House 1 - I had an appointment with the real estate agent, he never showed. I sat outside the house in my car, and waited. Turns out the tenants had refused a viewing, the agent never bothered to call me back, so I left. Probably a good thing, from what I saw of the street as I waited outside. Way too busy, lots of hooning in cars, generally not the sort of area I wanted to live in.
House 2 - an open house pre-auction. It was built on the side of a hill (more like a cliff!) with the front of the house street-level to the road, and the rear of the house about 2 stories above ground level. It was pokey, unstable (you could feel the house shifting as people walked around) and somebody nearly fell through the rear deck as the boards were so weakened. If you were up to demolishing and rebuilding, it may have been a good deal at the anticipated auction price, but it ended up going for over twice that. I'm still shaking my head on that one!
House 3 - well, where do I start? A removal house in the middle of nowhere, on a half-acre block with only driveway street frontage. 60m long driveway. The house looked quite small from the outside, but inside it was huge. The owner was an interstate landlord, long term tenants, and the landlord obviously hadn't spent a cent on the place since he bought it. Many broken windows (some obviously from the move), damp, and the decor from hell. As an example - the living room had bucket yellow walls, fire engine red external door, grape purple internal window frame, orange curtains, a terracotta orange archway into the kitchen, and bright blue carpet. One bedroom, while the walls were pretty enough (pale blue with a wallpaper trim), the tenants, presumably in an attempt to cheer up the otherwise fairly grim house, had dawbed grape purple paint around the window frames, and the doorway was alternating orange with yellow and purple daubs with yellow with orange and purple dawbs. The kitchen was a tiny little area with two small benches and a stove in the corner of an otherwise huge room, mostly taken with a mudroom and doorway. The rest of the space was otherwise unused but for a kitchen table. The bathroom, oh dear, the bathroom... it was one internal room with just a tub with an oldfashioned shower rose over it. The other end of the bathroom went into a shotgun toilet, with a vanity, so you had to pass through the bathroom to get to the loo. Off the mudroom was a laundry with a second toilet in it, and a big hot water system taking up much of the room. Most of the damp seemed to emanate from there. The kitchen was painted terracotta orange with blue skirting boards. The smallest bedroom was papered with dark blue flowery wallpaper, and bright orange shag carpet. The main bedroom I couldn't get into to view - the tenant's adult son was sleeping off the night before. When I did finally see it, it was to find flowery wallpaper - most of which had been pulled off, and multiple staples in the walls, and the same orange shag carpet, with big holes in it. And when I spoke to the tenant, she let me know about the dodgy wiring and a few other issues. I also couldn't get into the front hall because it was full of boxes and curtained off.

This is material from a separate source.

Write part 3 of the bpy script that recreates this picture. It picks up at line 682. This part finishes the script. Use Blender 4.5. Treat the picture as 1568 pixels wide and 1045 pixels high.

Well, I bought House 3. 9' ceilings, Tasmanian Oak hardwood floors under all that horrible carpet (and the layers of masonite and/or laminate under it to even up the floor) and enormous bedrooms. Several years and a lot of hard work later, and I have a huge modern kitchen, a large comfortable bathroom with a corner spa tub, three bright comfortable bedrooms, a very comfortable lounge room and the biggest office / sewing room you can imagine. Before the renovation it held a pool table, lounge, desk and a very large oldfashioned electric brick heater. Oh, and I have also built a three car garage with verandah, which is great for entertaining if it rains.